Voor de locatie binnen het plangebied waar de vijf woningen gebouw mogen worden, heeft een bodemonderzoek plaatsgevonden. Zie bijlage 6 voor de gehele rapportage. Hieronder volgen de conclusies en de gevolgen voor het bestemmingsplan.

Conclusies onderzoek

Op basis van de onderzoeksresultaten kan worden geconcludeerd dat er in de bovengrond overschrijdingen van de achtergrondwaarden uit de Wet bodembescherming zijn aangetoond. De tussenwaarden nader onderzoek zijn niet overschreden. De onderzoekshypothese, zijnde een onverdachte locatie, wordt derhalve verworpen.
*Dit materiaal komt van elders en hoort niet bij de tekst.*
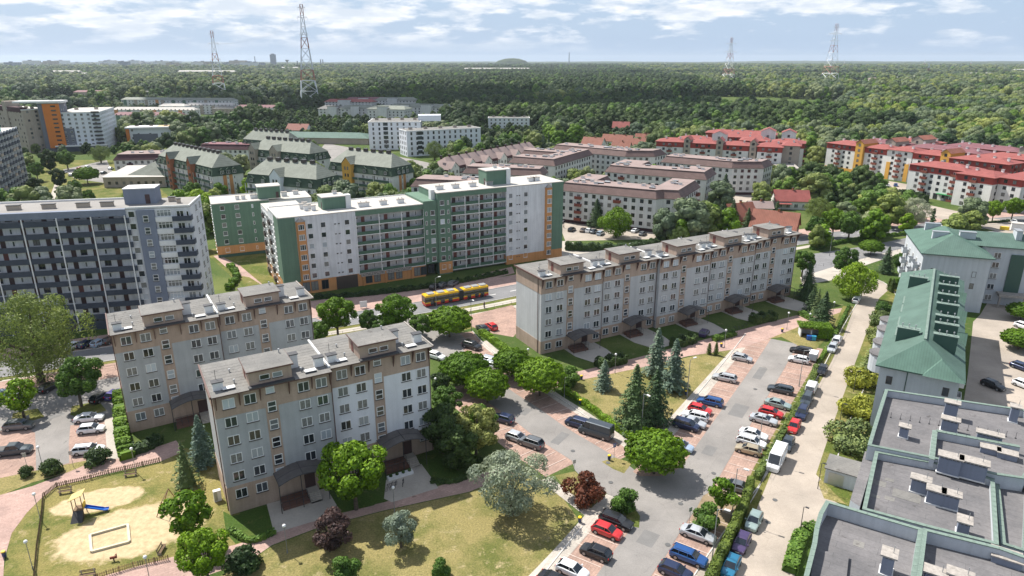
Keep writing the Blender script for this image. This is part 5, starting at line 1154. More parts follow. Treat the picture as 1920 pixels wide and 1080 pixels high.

Gezien de aard en de concentraties van de aangetoonde parameters in relatie tot de woonbestemming van het terrein, kan worden gesteld dat verhoogde risico's voor de volksgezondheid en/of het milieu t.g.v. de aangetoonde milieuhygiënische bodemkwaliteit, niet te verwachten zijn.

De resultaten van het onderzoek vormen dan ook geen aanleiding tot nader onderzoek en zijn geen milieuhygiënische belemmering in relatie tot de woonbestemming van het terrein. Toepassing van eventueel vrijkomende de grond op het terrein zelf achten wij milieuhygiënisch verantwoord. Toepassing van eventueel vrijkomende grond elders kan eventueel plaats vinden binnen een gemeentelijke bodemkwaliteitskaart of met een aanvullend AP-04 onderzoek. De gemeente waar de grond eventueel wordt toegepast is hierbij het bevoegd gezag.

Gevolgen voor het bestemmingsplan

Er zijn geen gevolgen voor het bestemmingsplan. Voor wat betreft het omgevingsaspect 'bodem' kan voorliggend bestemmingsplan worden vastgesteld.